Date: 2010-02-05 04:48 pm (UTC)
From: [identity profile] whswhs.livejournal.com
There's no system yet for finding stories that readers don't know yet that they want, and those are the stories [livejournal.com profile] haikujaguar is especially advocating for.

That's not a problem distinctive to authors or publishers. Creating markets for products that people don't know they want is one of the major economic functions of entrepreneurs generally. And given the nature of entrepreneurship, I would suggest that it can never be automated. Anything that can be done automatically will become part of the economic routine that creates market equilibrium; doing something innovative is part of the "creative destruction" that Schumpeter wrote about, and requires someone to spot a chance to create a new equilibrium and profit from the change of state.

Date: 2010-02-05 05:52 pm (UTC)
From: [identity profile] solri.livejournal.com
I find the fantasy trilogy convention particularly amusing because of its origin: Tolkien's publisher didn't want to print The Lord of the Rings as one volume because paper was expensive after WWII.
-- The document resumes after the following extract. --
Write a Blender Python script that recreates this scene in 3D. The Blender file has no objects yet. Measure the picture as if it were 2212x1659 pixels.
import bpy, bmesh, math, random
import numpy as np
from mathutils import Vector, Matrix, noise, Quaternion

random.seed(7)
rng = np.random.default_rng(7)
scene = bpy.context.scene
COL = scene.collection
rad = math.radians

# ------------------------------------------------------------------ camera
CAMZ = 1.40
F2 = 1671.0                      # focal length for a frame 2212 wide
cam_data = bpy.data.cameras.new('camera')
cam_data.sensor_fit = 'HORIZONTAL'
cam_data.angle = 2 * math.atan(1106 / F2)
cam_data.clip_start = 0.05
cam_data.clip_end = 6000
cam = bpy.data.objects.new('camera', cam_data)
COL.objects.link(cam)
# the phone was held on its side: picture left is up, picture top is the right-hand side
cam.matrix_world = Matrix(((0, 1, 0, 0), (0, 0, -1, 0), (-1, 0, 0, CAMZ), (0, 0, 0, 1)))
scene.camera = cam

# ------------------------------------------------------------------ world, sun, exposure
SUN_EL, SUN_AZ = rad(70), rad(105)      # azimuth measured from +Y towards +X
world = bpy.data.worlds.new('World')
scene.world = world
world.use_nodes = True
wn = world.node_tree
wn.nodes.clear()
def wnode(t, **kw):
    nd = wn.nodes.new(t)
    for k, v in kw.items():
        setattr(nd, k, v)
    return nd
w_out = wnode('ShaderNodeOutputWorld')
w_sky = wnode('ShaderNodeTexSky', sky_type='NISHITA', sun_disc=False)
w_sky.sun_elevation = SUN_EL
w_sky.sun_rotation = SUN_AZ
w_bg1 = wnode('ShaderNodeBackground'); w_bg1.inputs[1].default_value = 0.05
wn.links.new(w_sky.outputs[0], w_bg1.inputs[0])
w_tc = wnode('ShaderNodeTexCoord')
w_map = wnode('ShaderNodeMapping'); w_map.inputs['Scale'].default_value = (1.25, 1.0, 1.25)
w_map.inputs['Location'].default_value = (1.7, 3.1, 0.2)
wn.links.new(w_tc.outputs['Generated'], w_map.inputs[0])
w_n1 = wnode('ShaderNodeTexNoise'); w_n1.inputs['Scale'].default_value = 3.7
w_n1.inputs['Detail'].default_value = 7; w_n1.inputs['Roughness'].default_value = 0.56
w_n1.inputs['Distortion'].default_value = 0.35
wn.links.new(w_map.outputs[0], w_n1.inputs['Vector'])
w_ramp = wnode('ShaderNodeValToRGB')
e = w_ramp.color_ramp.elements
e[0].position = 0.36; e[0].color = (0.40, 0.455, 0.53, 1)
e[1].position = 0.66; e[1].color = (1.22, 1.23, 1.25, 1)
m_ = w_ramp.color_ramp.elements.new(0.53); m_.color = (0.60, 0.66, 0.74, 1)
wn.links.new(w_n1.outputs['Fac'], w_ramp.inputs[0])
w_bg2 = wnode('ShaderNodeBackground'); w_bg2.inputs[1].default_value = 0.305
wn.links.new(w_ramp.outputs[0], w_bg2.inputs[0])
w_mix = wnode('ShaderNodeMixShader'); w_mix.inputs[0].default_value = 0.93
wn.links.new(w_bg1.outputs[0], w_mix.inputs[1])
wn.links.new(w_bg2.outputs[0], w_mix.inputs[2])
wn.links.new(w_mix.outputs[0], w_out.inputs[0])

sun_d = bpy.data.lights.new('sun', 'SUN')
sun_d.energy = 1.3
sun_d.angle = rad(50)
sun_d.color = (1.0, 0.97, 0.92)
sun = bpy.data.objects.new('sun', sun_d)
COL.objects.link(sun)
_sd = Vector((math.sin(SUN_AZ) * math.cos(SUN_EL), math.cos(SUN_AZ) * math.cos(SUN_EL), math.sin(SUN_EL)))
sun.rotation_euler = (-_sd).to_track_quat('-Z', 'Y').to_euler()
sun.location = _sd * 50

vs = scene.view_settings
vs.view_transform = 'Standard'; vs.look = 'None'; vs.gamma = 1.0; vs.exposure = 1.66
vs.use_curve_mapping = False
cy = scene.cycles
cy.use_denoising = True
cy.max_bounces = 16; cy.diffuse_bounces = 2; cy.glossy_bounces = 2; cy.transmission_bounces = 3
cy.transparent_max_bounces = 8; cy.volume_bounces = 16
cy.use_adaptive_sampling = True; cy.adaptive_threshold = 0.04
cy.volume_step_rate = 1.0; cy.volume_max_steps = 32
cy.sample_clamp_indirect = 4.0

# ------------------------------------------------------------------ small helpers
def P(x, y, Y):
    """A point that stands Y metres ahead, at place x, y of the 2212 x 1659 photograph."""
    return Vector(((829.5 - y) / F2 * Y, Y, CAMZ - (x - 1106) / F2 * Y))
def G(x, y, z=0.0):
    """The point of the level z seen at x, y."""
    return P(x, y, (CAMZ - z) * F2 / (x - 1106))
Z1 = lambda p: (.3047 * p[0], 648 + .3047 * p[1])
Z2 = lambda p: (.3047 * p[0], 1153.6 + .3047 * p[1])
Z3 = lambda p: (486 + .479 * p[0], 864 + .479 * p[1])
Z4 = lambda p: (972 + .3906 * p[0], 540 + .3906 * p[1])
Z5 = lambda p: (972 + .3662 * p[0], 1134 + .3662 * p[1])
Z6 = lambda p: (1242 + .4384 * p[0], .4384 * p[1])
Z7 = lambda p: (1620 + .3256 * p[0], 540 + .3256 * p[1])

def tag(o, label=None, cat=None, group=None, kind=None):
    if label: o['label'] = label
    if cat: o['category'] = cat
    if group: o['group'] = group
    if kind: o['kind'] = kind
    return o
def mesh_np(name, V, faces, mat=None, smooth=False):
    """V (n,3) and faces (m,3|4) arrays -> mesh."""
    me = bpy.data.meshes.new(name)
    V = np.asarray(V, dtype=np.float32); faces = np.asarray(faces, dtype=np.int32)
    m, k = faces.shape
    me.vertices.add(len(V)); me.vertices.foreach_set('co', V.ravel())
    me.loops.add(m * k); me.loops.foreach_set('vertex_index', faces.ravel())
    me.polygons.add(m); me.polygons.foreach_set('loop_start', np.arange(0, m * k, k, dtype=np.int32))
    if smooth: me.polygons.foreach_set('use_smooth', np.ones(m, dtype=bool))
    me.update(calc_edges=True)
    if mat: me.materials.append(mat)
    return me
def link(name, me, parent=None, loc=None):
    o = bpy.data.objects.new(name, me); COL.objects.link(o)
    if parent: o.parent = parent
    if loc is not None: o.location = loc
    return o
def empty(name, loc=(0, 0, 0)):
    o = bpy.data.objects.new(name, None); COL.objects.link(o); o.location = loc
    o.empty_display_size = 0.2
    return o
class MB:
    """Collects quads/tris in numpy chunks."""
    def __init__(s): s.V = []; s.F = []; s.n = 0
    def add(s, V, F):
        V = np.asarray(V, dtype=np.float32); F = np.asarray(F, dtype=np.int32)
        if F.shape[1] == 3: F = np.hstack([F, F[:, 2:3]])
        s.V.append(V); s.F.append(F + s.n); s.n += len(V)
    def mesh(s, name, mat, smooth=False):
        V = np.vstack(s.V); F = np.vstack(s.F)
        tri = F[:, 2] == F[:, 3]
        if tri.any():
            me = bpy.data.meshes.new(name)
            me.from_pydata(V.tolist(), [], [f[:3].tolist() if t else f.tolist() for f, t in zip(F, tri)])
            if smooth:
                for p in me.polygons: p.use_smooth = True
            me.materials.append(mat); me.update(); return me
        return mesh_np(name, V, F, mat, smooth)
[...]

Date: 2010-02-06 08:57 am (UTC)
From: [identity profile] darius.livejournal.com
I came across one awesome unpublishable story from seeing the author's Tolkien essays recommended by one LJ-friend, liking them, friending the author's journal, and eventually getting around to checking out her fanfiction. That'd generalize to some other authors, though blogging and fiction are of course different.

If you care to recommend books on t'ai chi or Feldenkrais, I'd be interested. I bounced off _Awareness Through Movement_ -- I see Amazon gives a higher rating to a book by Frank Wildman.

Date: 2010-02-06 09:00 am (UTC)
From: [identity profile] darius.livejournal.com
(This is a bit separate from your point about the fanfic system because I don't especially read fanfic in general.)

Date: 2010-02-06 02:34 pm (UTC)
From: [identity profile] nancylebov.livejournal.com
My two favorite T'ai Chi books are Stalking Yang Lu Chan by Robin Lipton (about the experience of learning and teaching T'ai Chi) and T'ai Chi as a Path of Wisdom by Linda Myoki Lehrhaupt (a meticulous description of things worth paying attention to in T'ai Chi, like exactly how to distribute your weight on your feet).

If you want a beginner's book, Master Lam's Step-by-Step T'ai ChiThe Way of Energy (a introduction to standing meditation) has been extremely valuable to me. The T'ai Chi book somehow inspired me to be more ambitious about getting good at T'ai Chi.

The Wildman book looks very promising, but I haven't tried it. Mindful Sponteneity by Ruthi Alon is excellent. Step into Life by Anat Baniel has effective efficient exercises (maybe the best I've seen), but I get spooked (neurotic stuff I'm working on) by the direct promise of more vitality. Saner people would probably benefit a lot from the book.

The Wildman reviews mention Somatics by Hanna, which has a useful set of exercises (old school with 30 reps) and Relaxercise by David Zemach-bersi, Kaethe Zemach-Bersin, Mark Reese-- which is notable for having 6 reviewers, all of whom have actually used the book and liked it, and for only asking for 8 reps.